Rossetti's fascination with time led him continually to look for ways to organize his poems to create such temporal centers. In the dramatic monologues, these centers take the form of moments of revelation related to those in drama; in his lyrics they tend to take the form of a captured moment that in some way preserves the eternal, the timeless. "For a Venetian Pastoral" (1849), one of his most famous sonnets, attempts to present one of these centers to time when the eternal brushes up against the temporal. Just as in his sonnet "For an Annunciation, Early German" (1849), he makes use of his ability to create a poetry of sensation and experience, a poetry that can capture the sensuous edge of things, their sound, their look.
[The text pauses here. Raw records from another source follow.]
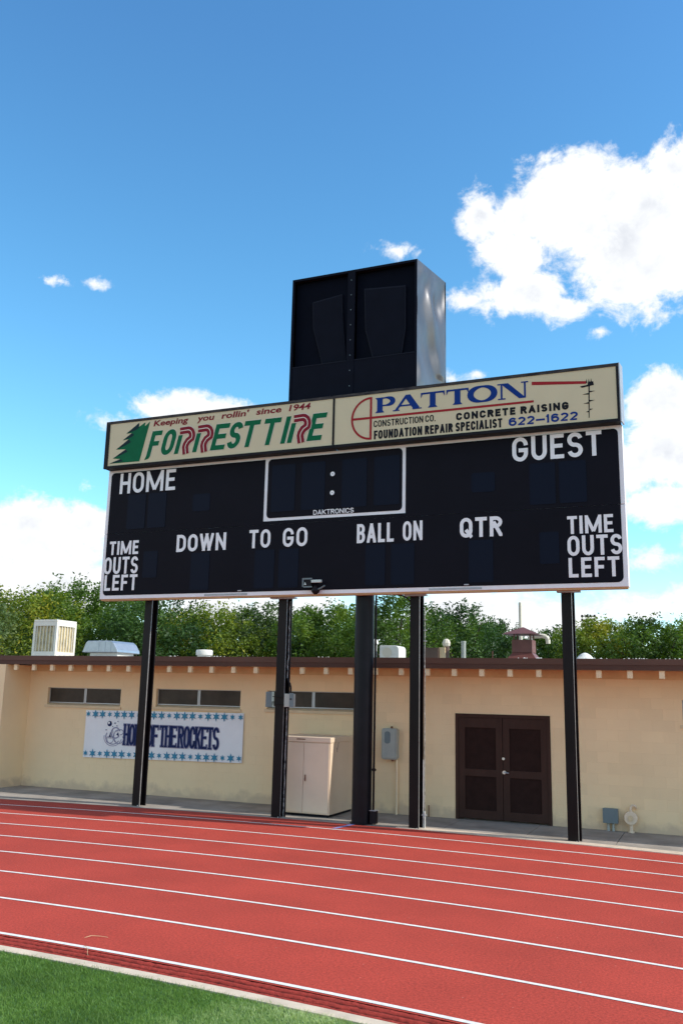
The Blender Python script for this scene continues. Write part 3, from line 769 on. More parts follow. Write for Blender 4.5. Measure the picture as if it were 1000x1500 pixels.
# slab-serif condensed letters
def slab_text():
    words = ['HOME', 'OF', 'THE', 'ROCKETS']
    xs0 = -12.80; xs1 = -10.25
    units = sum(len(w) for w in words)+.25*3
    cw = (xs1-xs0)/units
    for grow, mt, yy, nm in ((.016, M_['lav'], YI+.002, 'letter_outline'), (0, M_['navy'], YI-.002, 'lettering')):
        x = xs0
        for wd in words:
            mb = MB()
            for c in wd:
                w = cw*1.02; z0 = 1.075; z1 = 1.55
                glyph(mb, c, x, z0, w, z1-z0, .05, yy, grow=grow)
                k = 0
                def bar(a, b, zz, th=.03):
                    mb.sheet([(a-grow, zz-grow), (b+grow, zz-grow), (b+grow, zz+th+grow), (a-grow, zz+th+grow)], yy+.0006)
                if c in 'HMKR':
                    bar(x-.012, x+.062, z0); bar(x+w-.062, x+w+.012, z0)
                    bar(x-.012, x+.062, z1-.03)
                    if c != 'R': bar(x+w-.062, x+w+.012, z1-.03)
                elif c in 'T': bar(x+w/2-.045, x+w/2+.045, z0); bar(x, x+.02, z1-.09, .08); bar(x+w-.02, x+w, z1-.09, .08)
                elif c in 'EF':
                    bar(x-.012, x+.06, z0); bar(x-.012, x+.02, z1-.03); bar(x+w-.02, x+w, z1-.10, .09)
                    if c == 'E': bar(x+w-.02, x+w, z0, .09)
                x += cw
            mb.build(nm, mt, t); x += .25*cw
slab_text()
# club emblem: moon, stars and swirled initials
em = MB()
em.sheet(arc(-13.215, 1.545, .062, .062, 0, 360, 24)[:-1], YI)
em.build('emblem_moon', M_['navy'], t)
MB().sheet(arc(-13.232, 1.562, .026, .03, 0, 360, 14)[:-1], YI-.003).build('moon_highlight', M_['banner'], t)
em = MB(); kk = 0
for (cx, cz, rx, rz, a0, a1, w_) in ((-13.10, 1.25, .20, .17, 150, 330, .022), (-13.10, 1.24, .25, .20, 170, 350, .014), (-13.03, 1.34, .12, .12, 20, 330, .028),
    (-12.96, 1.27, .11, .14, 60, 250, .018), (-12.93, 1.20, .13, .10, 180, 400, .016), (-13.18, 1.18, .10, .08, 0, 360, .014), (-12.90, 1.36, .09, .06, -90, 180, .016)):
    for q in ribbon(arc(cx, cz, rx, rz, a0, a1, 20), w_): em.sheet(q, YI-.0006*kk)
    kk += 1
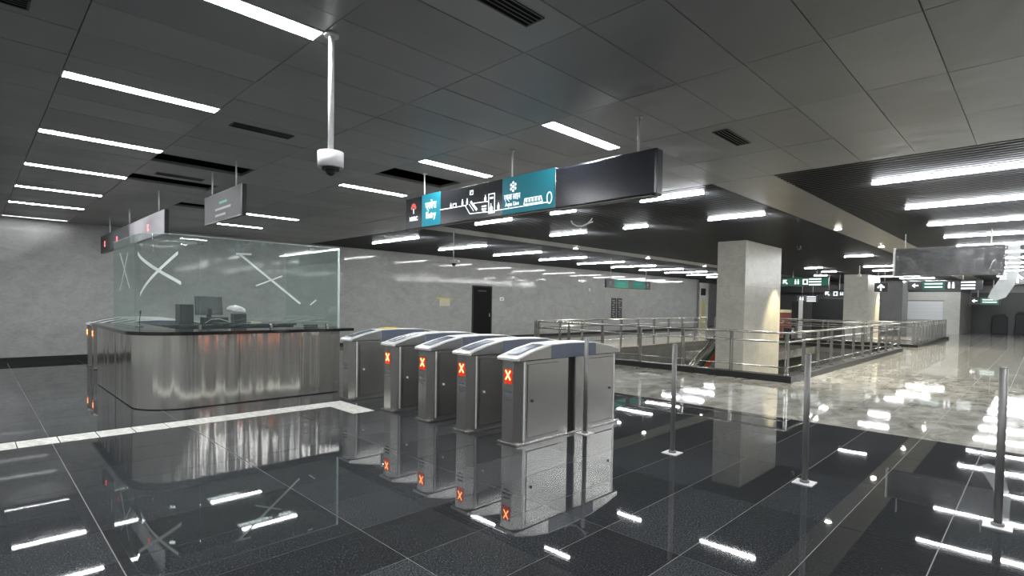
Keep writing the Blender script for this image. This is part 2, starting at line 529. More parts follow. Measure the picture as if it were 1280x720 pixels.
# ---- beams between the slatted fields
trim1 = struct(MB().box(7.99, 46, 2.78, 3.66, CEIL, CEIL+0.25, 0.004).build('trim_1', M['beam']), 'wide pale ceiling band between the slatted fields')
trim2 = struct(MB().box(7.99, 46, 10.62, 11.35, CEIL, CEIL+0.25, 0.004).build('trim_2', M['beam']), 'pale ceiling band nearer the long wall')
struct(MB().box(7.985, 8.0, FY0, WY, CEIL+0.002, CEIL+0.16).build('trim_3', M['slat']))
# solid dark ceiling beyond the slats
struct(MB().box(46, FX1, FY0, 20, CEIL, CEIL+0.05).box(36.5, 46, WY, 20, CEIL, CEIL+0.05).build('ceiling_far', M['slat']))

# ---- slatted ceilings
def slat_field(y0, y1, label):
    f = struct(bpy.data.objects.new('ceiling_slats', None), label)
    COL.objects.link(f)
    me = None
    x = 8.07; k = 0
    far = MB()
    while x < 46:
        if x < 31:
            if me is None:
                b = MB().box(-0.016, 0.016, y0, y1, 0, 0.09)
                me = bpy.data.meshes.new('slat'); b.bm.to_mesh(me); b.bm.free(); me.materials.append(M['slat'])
            obj('slat', me, None, f, (x, 0, CEIL))
        else:
            far.box(x-0.016, x+0.016, y0, y1, CEIL, CEIL+0.09)
        x += 0.125; k += 1
    o = far.build('slat', M['slat'], f); o['kind'] = 'stuff'
    # support runners above
    r = MB()
    yy = y0 + 0.6
    while yy < y1:
        r.box(8.0, 46, yy-0.02, yy+0.02, CEIL+0.09, CEIL+0.13); yy += 1.2
    r.build('runner', M['black'], f)
    return f
slat_field(FY0+0.02, 2.775, 'dark slatted ceiling field on the right of the wide band')
slat_field(3.665, 10.615, 'dark slatted ceiling field over the stair void')
slat_field(11.355, 17.48, 'dark slatted ceiling field next to the long wall')

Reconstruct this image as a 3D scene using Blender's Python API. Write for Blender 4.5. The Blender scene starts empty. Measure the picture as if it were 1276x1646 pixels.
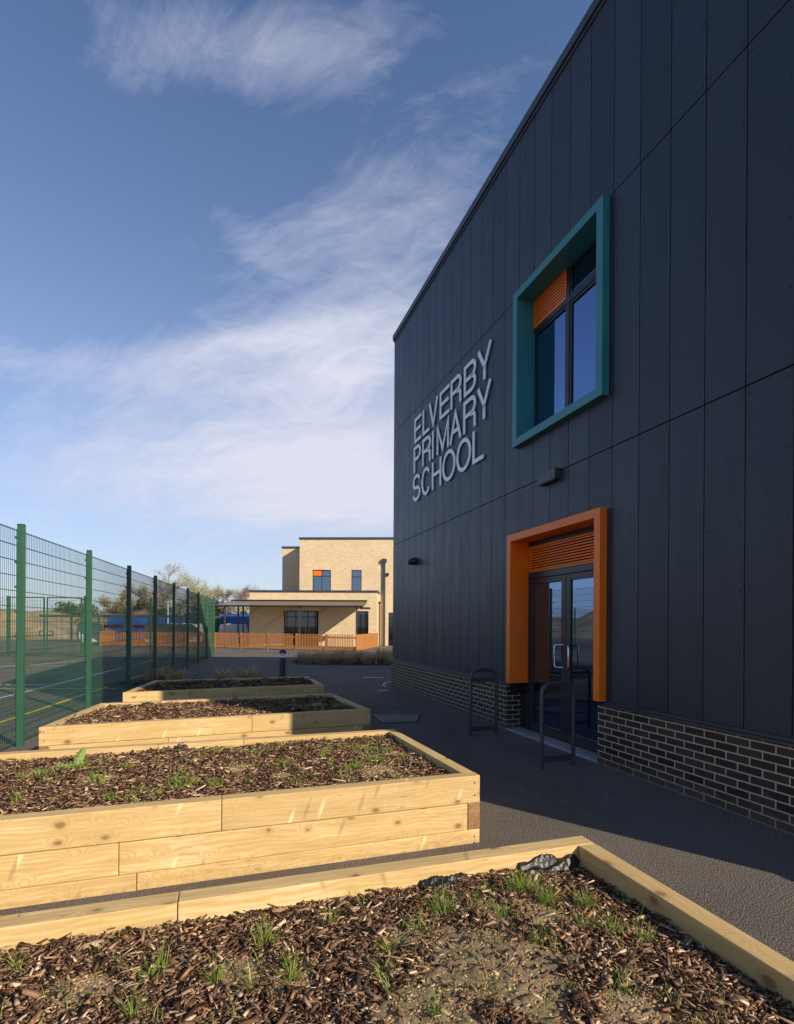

For a long time critics assumed that Rossetti always wrote a visually oriented poetry characterized by sharp visual impressions and carefully composed scenes — analogues, as it were, to Ruskin's word-painting and to hard-edge Pre-Raphaelitism. In fact, a large portion of Rossetti's poetry, like his sister's, takes the form of meditations that are conceived nonvisually and that make major use of conceits and other nonvisual devices. But in reading Giorgione's painting as a moment of secular and sensual illumination, he re-creates that moment by detailing the things whose touch and sound make it so perfect.

The sonnet begins with a yearning for water, which can ease the thirst of summer's longest day, and then we hear the water flow so quietly into the jar the woman holds. He directs this nude woman sitting at the fountain or well, "dip the vessel slowly, — nay, — but lean/ And hark how at its verge the wave sighs in/ Reluctant." We are then turned from the quiet sound of the water filling the vessel to greater quiet, greater absence of motion: "Hush! Beyond all depth away/ The heat lies silent at the brink of day." Now the musicians, "sad with the whole of pleasure," cease singing, and they are sad, we soon realize, because all things, all beings, all moments must pass. Rossetti closes the poem by returning our gaze to the woman and asking us — or those in the painting — not to break the spell in which she finds herself enclosed, nor to recall or categorize it:

Say nothing now unto her lest she weep,
Nor name this ever. Be it as it was, —
Life touching lips with immortality.

According to Rossetti, then, the woman experiences one of those perfect moments, one of those centers to time, that offer a pattern and order to our lives. Here it is the sensory perfection of the moment that raises it above the flux of ordinary minutes and hours — and the fact that a great painter chose to immortalize it in color and form. Nonetheless, however powerful the experience, however intense the illumination, it passes all too quickly, and hence the major tone of the sonnet, like so much of Rossetti's work, is elegaic as we are left with a sense of piercing loss, of transience at recognizing the passing of things, of ourselves.